▶ [Task brief]: Return the whole listing exactly as it stands.

▶ [Data to process]:
---
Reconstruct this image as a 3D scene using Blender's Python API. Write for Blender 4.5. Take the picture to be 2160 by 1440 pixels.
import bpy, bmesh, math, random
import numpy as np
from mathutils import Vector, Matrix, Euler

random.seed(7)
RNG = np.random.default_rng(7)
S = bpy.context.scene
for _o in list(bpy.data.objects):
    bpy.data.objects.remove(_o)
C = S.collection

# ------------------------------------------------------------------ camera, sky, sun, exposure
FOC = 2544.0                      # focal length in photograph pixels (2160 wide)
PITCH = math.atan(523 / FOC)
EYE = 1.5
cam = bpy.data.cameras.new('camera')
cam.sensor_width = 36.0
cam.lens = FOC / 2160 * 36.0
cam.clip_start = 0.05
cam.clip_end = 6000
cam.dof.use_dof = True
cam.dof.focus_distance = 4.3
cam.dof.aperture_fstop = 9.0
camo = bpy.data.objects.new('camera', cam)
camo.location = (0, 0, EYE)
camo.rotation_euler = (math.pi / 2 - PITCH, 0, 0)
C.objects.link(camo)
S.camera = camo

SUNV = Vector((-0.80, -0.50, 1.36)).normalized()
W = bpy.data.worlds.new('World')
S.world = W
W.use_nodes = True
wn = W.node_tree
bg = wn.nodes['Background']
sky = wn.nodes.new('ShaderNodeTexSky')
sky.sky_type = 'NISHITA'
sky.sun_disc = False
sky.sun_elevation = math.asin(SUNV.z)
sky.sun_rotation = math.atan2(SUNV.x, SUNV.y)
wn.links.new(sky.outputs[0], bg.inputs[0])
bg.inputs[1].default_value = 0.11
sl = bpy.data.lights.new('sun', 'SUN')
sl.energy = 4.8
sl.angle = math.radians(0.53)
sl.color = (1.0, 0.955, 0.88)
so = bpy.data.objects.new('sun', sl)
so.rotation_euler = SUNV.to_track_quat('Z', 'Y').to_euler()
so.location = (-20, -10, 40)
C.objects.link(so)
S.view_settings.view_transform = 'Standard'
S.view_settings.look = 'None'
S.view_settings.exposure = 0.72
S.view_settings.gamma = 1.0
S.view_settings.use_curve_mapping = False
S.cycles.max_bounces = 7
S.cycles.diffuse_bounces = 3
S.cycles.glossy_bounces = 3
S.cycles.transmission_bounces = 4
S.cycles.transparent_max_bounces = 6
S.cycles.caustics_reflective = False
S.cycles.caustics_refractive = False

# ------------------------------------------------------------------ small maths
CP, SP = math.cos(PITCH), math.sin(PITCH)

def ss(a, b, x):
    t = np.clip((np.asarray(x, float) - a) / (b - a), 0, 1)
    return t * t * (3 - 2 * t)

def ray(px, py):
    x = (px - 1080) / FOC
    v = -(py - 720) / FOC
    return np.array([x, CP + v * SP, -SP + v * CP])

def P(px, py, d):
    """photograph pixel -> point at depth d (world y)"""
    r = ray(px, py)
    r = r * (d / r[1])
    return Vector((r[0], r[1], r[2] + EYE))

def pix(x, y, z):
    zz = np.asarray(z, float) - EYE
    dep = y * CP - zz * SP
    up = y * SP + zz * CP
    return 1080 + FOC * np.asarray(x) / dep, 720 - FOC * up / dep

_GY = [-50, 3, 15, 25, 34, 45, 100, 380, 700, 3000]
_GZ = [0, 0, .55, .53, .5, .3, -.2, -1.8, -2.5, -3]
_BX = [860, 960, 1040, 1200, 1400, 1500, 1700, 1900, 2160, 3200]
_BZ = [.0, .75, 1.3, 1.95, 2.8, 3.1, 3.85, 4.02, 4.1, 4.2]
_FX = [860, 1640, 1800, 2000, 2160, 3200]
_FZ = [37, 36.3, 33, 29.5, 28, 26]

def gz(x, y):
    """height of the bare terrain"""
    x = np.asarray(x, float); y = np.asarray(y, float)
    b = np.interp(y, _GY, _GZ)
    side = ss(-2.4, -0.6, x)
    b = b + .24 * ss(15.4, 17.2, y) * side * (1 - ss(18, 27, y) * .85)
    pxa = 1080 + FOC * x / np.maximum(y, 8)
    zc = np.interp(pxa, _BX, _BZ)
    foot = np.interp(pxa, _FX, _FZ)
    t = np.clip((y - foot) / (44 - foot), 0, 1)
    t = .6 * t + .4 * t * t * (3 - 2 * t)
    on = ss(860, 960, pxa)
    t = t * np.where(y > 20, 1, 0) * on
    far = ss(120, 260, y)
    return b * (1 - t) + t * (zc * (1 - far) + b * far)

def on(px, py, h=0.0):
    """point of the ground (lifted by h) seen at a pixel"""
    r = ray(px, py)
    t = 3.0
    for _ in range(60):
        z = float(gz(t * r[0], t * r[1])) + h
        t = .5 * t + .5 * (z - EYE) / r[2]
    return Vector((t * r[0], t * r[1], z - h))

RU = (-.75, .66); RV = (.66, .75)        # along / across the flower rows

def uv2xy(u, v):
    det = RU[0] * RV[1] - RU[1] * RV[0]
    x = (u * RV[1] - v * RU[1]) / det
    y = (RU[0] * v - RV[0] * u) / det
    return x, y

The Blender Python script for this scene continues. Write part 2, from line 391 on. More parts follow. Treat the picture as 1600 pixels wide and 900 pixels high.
---
▶ [Correct response]:
Reconstruct this image as a 3D scene using Blender's Python API. Write for Blender 4.5. Take the picture to be 2160 by 1440 pixels.
import bpy, bmesh, math, random
import numpy as np
from mathutils import Vector, Matrix, Euler

random.seed(7)
RNG = np.random.default_rng(7)
S = bpy.context.scene
for _o in list(bpy.data.objects):
    bpy.data.objects.remove(_o)
C = S.collection

# ------------------------------------------------------------------ camera, sky, sun, exposure
FOC = 2544.0                      # focal length in photograph pixels (2160 wide)
PITCH = math.atan(523 / FOC)
EYE = 1.5
cam = bpy.data.cameras.new('camera')
cam.sensor_width = 36.0
cam.lens = FOC / 2160 * 36.0
cam.clip_start = 0.05
cam.clip_end = 6000
cam.dof.use_dof = True
cam.dof.focus_distance = 4.3
cam.dof.aperture_fstop = 9.0
camo = bpy.data.objects.new('camera', cam)
camo.location = (0, 0, EYE)
camo.rotation_euler = (math.pi / 2 - PITCH, 0, 0)
C.objects.link(camo)
S.camera = camo

SUNV = Vector((-0.80, -0.50, 1.36)).normalized()
W = bpy.data.worlds.new('World')
S.world = W
W.use_nodes = True
wn = W.node_tree
bg = wn.nodes['Background']
sky = wn.nodes.new('ShaderNodeTexSky')
sky.sky_type = 'NISHITA'
sky.sun_disc = False
sky.sun_elevation = math.asin(SUNV.z)
sky.sun_rotation = math.atan2(SUNV.x, SUNV.y)
wn.links.new(sky.outputs[0], bg.inputs[0])
bg.inputs[1].default_value = 0.11
sl = bpy.data.lights.new('sun', 'SUN')
sl.energy = 4.8
sl.angle = math.radians(0.53)
sl.color = (1.0, 0.955, 0.88)
so = bpy.data.objects.new('sun', sl)
so.rotation_euler = SUNV.to_track_quat('Z', 'Y').to_euler()
so.location = (-20, -10, 40)
C.objects.link(so)
S.view_settings.view_transform = 'Standard'
S.view_settings.look = 'None'
S.view_settings.exposure = 0.72
S.view_settings.gamma = 1.0
S.view_settings.use_curve_mapping = False
S.cycles.max_bounces = 7
S.cycles.diffuse_bounces = 3
S.cycles.glossy_bounces = 3
S.cycles.transmission_bounces = 4
S.cycles.transparent_max_bounces = 6
S.cycles.caustics_reflective = False
S.cycles.caustics_refractive = False

# ------------------------------------------------------------------ small maths
CP, SP = math.cos(PITCH), math.sin(PITCH)

def ss(a, b, x):
    t = np.clip((np.asarray(x, float) - a) / (b - a), 0, 1)
    return t * t * (3 - 2 * t)

def ray(px, py):
    x = (px - 1080) / FOC
    v = -(py - 720) / FOC
    return np.array([x, CP + v * SP, -SP + v * CP])

def P(px, py, d):
    """photograph pixel -> point at depth d (world y)"""
    r = ray(px, py)
    r = r * (d / r[1])
    return Vector((r[0], r[1], r[2] + EYE))

def pix(x, y, z):
    zz = np.asarray(z, float) - EYE
    dep = y * CP - zz * SP
    up = y * SP + zz * CP
    return 1080 + FOC * np.asarray(x) / dep, 720 - FOC * up / dep

_GY = [-50, 3, 15, 25, 34, 45, 100, 380, 700, 3000]
_GZ = [0, 0, .55, .53, .5, .3, -.2, -1.8, -2.5, -3]
_BX = [860, 960, 1040, 1200, 1400, 1500, 1700, 1900, 2160, 3200]
_BZ = [.0, .75, 1.3, 1.95, 2.8, 3.1, 3.85, 4.02, 4.1, 4.2]
_FX = [860, 1640, 1800, 2000, 2160, 3200]
_FZ = [37, 36.3, 33, 29.5, 28, 26]

def gz(x, y):
    """height of the bare terrain"""
    x = np.asarray(x, float); y = np.asarray(y, float)
    b = np.interp(y, _GY, _GZ)
    side = ss(-2.4, -0.6, x)
    b = b + .24 * ss(15.4, 17.2, y) * side * (1 - ss(18, 27, y) * .85)
    pxa = 1080 + FOC * x / np.maximum(y, 8)
    zc = np.interp(pxa, _BX, _BZ)
    foot = np.interp(pxa, _FX, _FZ)
    t = np.clip((y - foot) / (44 - foot), 0, 1)
    t = .6 * t + .4 * t * t * (3 - 2 * t)
    on = ss(860, 960, pxa)
    t = t * np.where(y > 20, 1, 0) * on
    far = ss(120, 260, y)
    return b * (1 - t) + t * (zc * (1 - far) + b * far)

def on(px, py, h=0.0):
    """point of the ground (lifted by h) seen at a pixel"""
    r = ray(px, py)
    t = 3.0
    for _ in range(60):
        z = float(gz(t * r[0], t * r[1])) + h
        t = .5 * t + .5 * (z - EYE) / r[2]
    return Vector((t * r[0], t * r[1], z - h))

RU = (-.75, .66); RV = (.66, .75)        # along / across the flower rows

def uv2xy(u, v):
    det = RU[0] * RV[1] - RU[1] * RV[0]
    x = (u * RV[1] - v * RU[1]) / det
    y = (RU[0] * v - RV[0] * u) / det
    return x, y

The Blender Python script for this scene continues. Write part 2, from line 391 on. More parts follow. Treat the picture as 1600 pixels wide and 900 pixels high.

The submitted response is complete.